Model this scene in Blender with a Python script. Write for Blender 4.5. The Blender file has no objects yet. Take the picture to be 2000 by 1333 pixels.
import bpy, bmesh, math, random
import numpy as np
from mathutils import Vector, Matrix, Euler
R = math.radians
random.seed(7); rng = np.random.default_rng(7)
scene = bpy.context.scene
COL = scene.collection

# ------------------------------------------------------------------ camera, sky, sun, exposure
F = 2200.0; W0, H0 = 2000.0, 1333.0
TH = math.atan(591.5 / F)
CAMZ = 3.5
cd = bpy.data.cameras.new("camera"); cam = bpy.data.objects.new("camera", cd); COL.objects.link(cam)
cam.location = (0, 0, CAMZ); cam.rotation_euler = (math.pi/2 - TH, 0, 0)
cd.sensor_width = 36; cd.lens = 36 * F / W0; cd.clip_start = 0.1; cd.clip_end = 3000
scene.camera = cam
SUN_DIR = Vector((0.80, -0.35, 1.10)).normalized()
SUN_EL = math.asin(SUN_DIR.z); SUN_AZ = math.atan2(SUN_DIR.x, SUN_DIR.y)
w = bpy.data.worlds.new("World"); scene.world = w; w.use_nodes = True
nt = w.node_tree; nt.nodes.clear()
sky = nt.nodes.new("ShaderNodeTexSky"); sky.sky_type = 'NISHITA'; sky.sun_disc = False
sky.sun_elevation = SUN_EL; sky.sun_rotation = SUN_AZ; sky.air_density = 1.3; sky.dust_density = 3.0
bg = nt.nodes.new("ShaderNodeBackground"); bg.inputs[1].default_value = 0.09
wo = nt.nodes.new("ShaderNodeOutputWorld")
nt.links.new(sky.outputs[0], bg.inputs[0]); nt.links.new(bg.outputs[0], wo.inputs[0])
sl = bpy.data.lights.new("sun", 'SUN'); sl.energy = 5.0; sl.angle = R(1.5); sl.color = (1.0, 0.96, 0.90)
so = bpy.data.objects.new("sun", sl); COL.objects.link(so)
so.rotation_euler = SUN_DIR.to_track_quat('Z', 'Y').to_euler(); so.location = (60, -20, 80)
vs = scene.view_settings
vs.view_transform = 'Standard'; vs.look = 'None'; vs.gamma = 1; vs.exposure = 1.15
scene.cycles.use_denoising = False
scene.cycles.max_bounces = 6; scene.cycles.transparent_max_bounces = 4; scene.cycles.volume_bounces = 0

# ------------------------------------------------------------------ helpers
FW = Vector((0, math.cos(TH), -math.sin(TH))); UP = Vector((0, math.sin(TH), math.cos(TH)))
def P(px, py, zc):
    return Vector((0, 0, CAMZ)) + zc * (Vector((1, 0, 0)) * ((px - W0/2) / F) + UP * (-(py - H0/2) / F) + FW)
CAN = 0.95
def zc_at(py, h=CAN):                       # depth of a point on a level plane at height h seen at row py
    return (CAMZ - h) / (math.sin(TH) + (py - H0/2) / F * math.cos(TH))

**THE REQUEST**
Exactly repeat the lines above, from the opening line through the one with "scene.cycles.max_bounces = 6;", and include nothing else.

**EXERCISE RESPONSE**
Model this scene in Blender with a Python script. Write for Blender 4.5. The Blender file has no objects yet. Take the picture to be 2000 by 1333 pixels.
import bpy, bmesh, math, random
import numpy as np
from mathutils import Vector, Matrix, Euler
R = math.radians
random.seed(7); rng = np.random.default_rng(7)
scene = bpy.context.scene
COL = scene.collection

# ------------------------------------------------------------------ camera, sky, sun, exposure
F = 2200.0; W0, H0 = 2000.0, 1333.0
TH = math.atan(591.5 / F)
CAMZ = 3.5
cd = bpy.data.cameras.new("camera"); cam = bpy.data.objects.new("camera", cd); COL.objects.link(cam)
cam.location = (0, 0, CAMZ); cam.rotation_euler = (math.pi/2 - TH, 0, 0)
cd.sensor_width = 36; cd.lens = 36 * F / W0; cd.clip_start = 0.1; cd.clip_end = 3000
scene.camera = cam
SUN_DIR = Vector((0.80, -0.35, 1.10)).normalized()
SUN_EL = math.asin(SUN_DIR.z); SUN_AZ = math.atan2(SUN_DIR.x, SUN_DIR.y)
w = bpy.data.worlds.new("World"); scene.world = w; w.use_nodes = True
nt = w.node_tree; nt.nodes.clear()
sky = nt.nodes.new("ShaderNodeTexSky"); sky.sky_type = 'NISHITA'; sky.sun_disc = False
sky.sun_elevation = SUN_EL; sky.sun_rotation = SUN_AZ; sky.air_density = 1.3; sky.dust_density = 3.0
bg = nt.nodes.new("ShaderNodeBackground"); bg.inputs[1].default_value = 0.09
wo = nt.nodes.new("ShaderNodeOutputWorld")
nt.links.new(sky.outputs[0], bg.inputs[0]); nt.links.new(bg.outputs[0], wo.inputs[0])
sl = bpy.data.lights.new("sun", 'SUN'); sl.energy = 5.0; sl.angle = R(1.5); sl.color = (1.0, 0.96, 0.90)
so = bpy.data.objects.new("sun", sl); COL.objects.link(so)
so.rotation_euler = SUN_DIR.to_track_quat('Z', 'Y').to_euler(); so.location = (60, -20, 80)
vs = scene.view_settings
vs.view_transform = 'Standard'; vs.look = 'None'; vs.gamma = 1; vs.exposure = 1.15
scene.cycles.use_denoising = False
scene.cycles.max_bounces = 6; scene.cycles.transparent_max_bounces = 4; scene.cycles.volume_bounces = 0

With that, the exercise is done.